Venezia è costruita in buona parte su tronchi annegati di larice provenienti dai boschi cadorini e Leon Battista Alberi (1404-1492) scrisse che anche le vecchie strutture del mercato di Venezia erano costruite in legno di larice; egli aggiunge che il legno di questa conifera ha buon nerbo, forza tenace, massima resistenza alle piogge, si lascia facilmente segare, lo si può piallare e levigare alla perfezione. E non c’è dubbio che anche le parti lignee di molte delle antiche costruzioni di Venezia siano in legno di larice, come la trave, interamente in durame e con 350 anelli di accrescimento, utilizzata come sostegno del salone del 1°piano del palazzo costruito nel 1504 a Fontego dei Tedeschi.
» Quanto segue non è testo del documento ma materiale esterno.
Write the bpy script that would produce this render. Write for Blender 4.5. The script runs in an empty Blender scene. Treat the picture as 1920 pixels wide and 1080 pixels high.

Il corpo umano, eccezionalmente ben conservato, scoperto nel settembre del 1991 in Val Senales, vecchio di 5300 anni e conosciuto come “l’Uomo di Similaun” e nell’area di lingua tedesca come “Otzi”, appartenente ad una popolazione che aveva imparato a vivere in montagna, portava una specie di gerla ( zaino ) fatta con asticelle di larice.
I Romani dell’epoca imperiale conoscevano bene il termine “Larix”. Così si chiamava , ad esempio, un’impoertante stazione intermedia dell’arteria che da Aquileia portava al Noricum e conoscevano bene anche il legno del Larice che veniva chiamato “il forte degno delle Alpi” o “il legname del Monte” esaltato come il più conveniente per la fattura delle aste delle lance. Marco Vitruvio, celebre architetto e scrittore romano scrisse che il legno di larice, “…di filo lungo e buono per falegnameria quanto quello dell’abete, non galleggia e è praticamente incombustibile…”.
E ancora in epoca romana, una grande quantità di tronchi di larice vennero usati per la costruzione di Ravenna, “…era questa cittò grandissima, posta nelle paludi, intersecata da correnti d’acque; non di pietra, sì di legno le case e i ponti, onde molto il legname richiesto…”.
Il legno lavorato di larice è impiegato principalmente per lavori di esterno e a contatto con il suolo, ma anche per costruzioni navali e marittime, idrauliche, strutture per le coperture degli edifici, capriate, solai, elementi lamellari anche di grandi dimensioni, abitazioni prefabbricate in legno, pavimenti, scale interne ed esterne, mobilia andante o di pregio. I rami e gli scarti di lavorazione forniscono un’ottima legna da ardere.
Per le coperture dei tetti delle costruzioni di montagna, venivano utilizzate tavole o scandole di larice e i canali di gronda, quando esistevano, venivano costruiti con antenne dello stesso legno, tagliate a metà nel senso della lunghezza e opportunamente lavorate e rese cave. Le scandole , lunghe circa 75 cm, venivano ottenute dopo un’attenta scelta del legname, con la tecnica denominata “a spacco” ovvero spaccando il legno in senso longitudinale con uno speciale coltello, secondo il naturale andamento degli elementi strutturali del legno stesso. Oggi le scandole sono ritornate in uso per il bel risultato estetico che assumono le coperture realizzate con questo materiale, a volte voluto e prescritto dalle commissioni edilizie e ambientali. Le coperture in scandole, se eseguite a regola d’arte, mantengono egregiamente la loro funzione per almeno mezzo secolo e, un tempo, dopo questo lungo periodo di servizio, venivano girate e riutilizzate.